The writer and editors of the left-leaning newspaper were almost giddy at the news that the Popeye comic strip, after nearly a hundred years, was getting "a fresh look." As Randy Milholland, the new artist/writer in charge sees it, Popeye is now a "tail-end Gen-X'er and Olive Oyl is a millennial." Hmmm.
The article goes into detail on the character's history and personality as originally created by E.C. Segar and carried on through the years by various cartoonists after Segar's death. The piece stresses that going forward the strip will focus on Popeye's good heart and desire to help others who are less fortunate than he is.
Well, okay. Popeye always did have that quality but that wasn't the thrust of the strip. Andrew Farago, curator of the Cartoon Art Museum in San Francisco, claims that Popeye was "always looking out for those in need of help." No, actually that wasn't his purpose in life. Popeye had a code of ethics and believed in right and wrong, but Farago makes it sound like Popeye was a community organizer.
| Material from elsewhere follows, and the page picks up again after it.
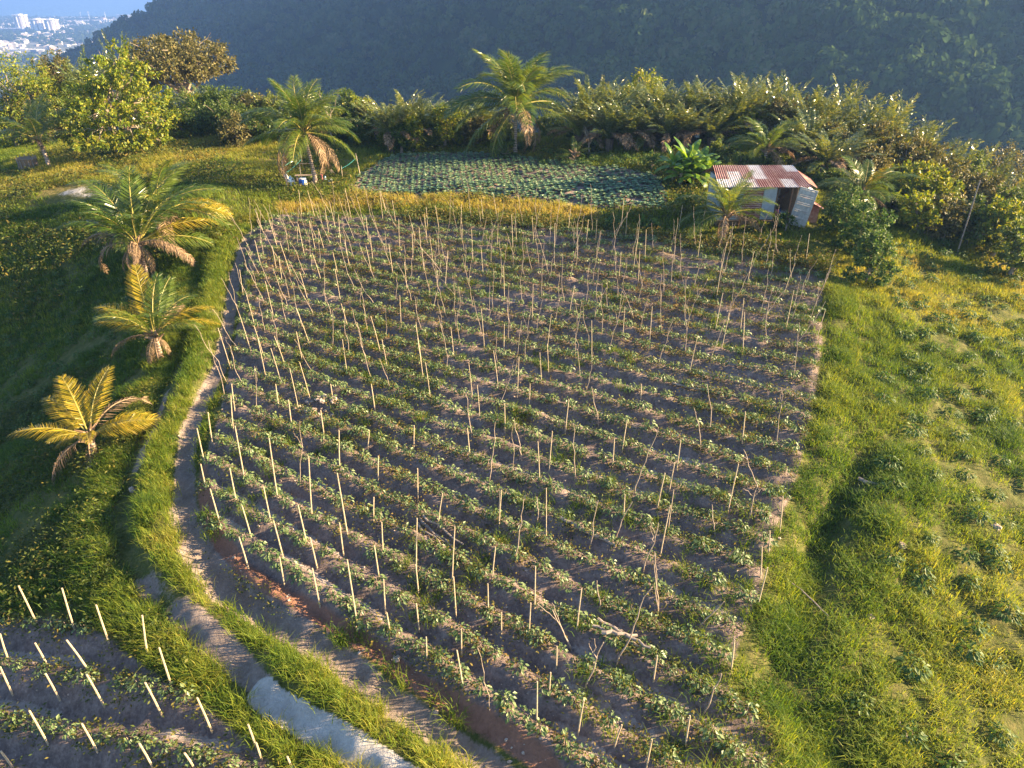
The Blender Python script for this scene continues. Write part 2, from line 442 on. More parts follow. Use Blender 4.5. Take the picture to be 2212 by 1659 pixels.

Since the Washington Post purposely hid the details, the article never gets specific as to what changes to expect in the comic strip. But after I dug a little further on the internet, it became clear that the Popeye comic strip is going "woke." Cartoonist Milholland will be adding more ethnic diversity and "more characters who aren't heterosexual."
"I [want] to bring in more characters who aren't heterosexual," Milholland said in an interview with the San Antonio Express-News. "I don't live in that purely straight white world, and I don't think a lot of other people do either." Wait a minute. I didn't realize that heterosexuality was a purely white cultural thing. Live and learn.
He described the Popeye character as being "gender fluid," citing old episodes in which the plot required Popeye to dress in drag. Milholland took issue with the way the Popeye strip used men dressing as woman for comic relief. "But that wasn't always the case," he told the newspaper. "If you go by today's definition, Popeye was gender fluid."
During the strip's early days, he said, Popeye once met an orphaned girl who didn't have a mother. "So Popeye dresses up as a woman and says, " 'I'm your mom now,'" Milholland said. "And it's not a joke; it's Popeye being the kind character he originally was. Someone who'd do whatever he could for someone down on their luck, like an orphan." And that is supposed to mean that Popeye is "gender fluid?" Yup. Here we go again folks.
The comic book superheroes did it, Archie Comics did it, and now even Popeye is going trans. That's some makeover.
And in another example of diversity, Olive Oyl's sister-in-law Cylinda Oyl is now Afro-Latina. Cylinda had traditionally been portrayed as a white woman with dark, bobbed hair. And why wouldn't she be? The characters in the Popeye comic were all white. That was in the days when being white characters wasn't considered wrong, as is now with the leftist woke mob.
You want to have transgender comic strip characters? You want to have "diversity" comic strip characters? Fine. I don't care how many genders and colors and ethnicities of cartoon characters you create, just put them in a brand new comic strip. Stop messing with what someone else has already created and was immensely popular for almost 100 years. Stop changing the classics.
But that's just the thing, isn't it? They won't create their own. They have to take what's already been done and twist it and bend it to suit the leftist ideology. The whole idea is to tear down what was and replace it. That's why they tear down statues of our American heroes. That's why they stopped teaching true American history in schools and want to replace it with critical race theory and the 1619 Project. They "makeover" what they can and what they can't makeover they cancel.
As a life long Popeye fan I'm sorry they didn't just cancel the strip entirely. It would have been a more dignified ending to one of America's greatest comic strips.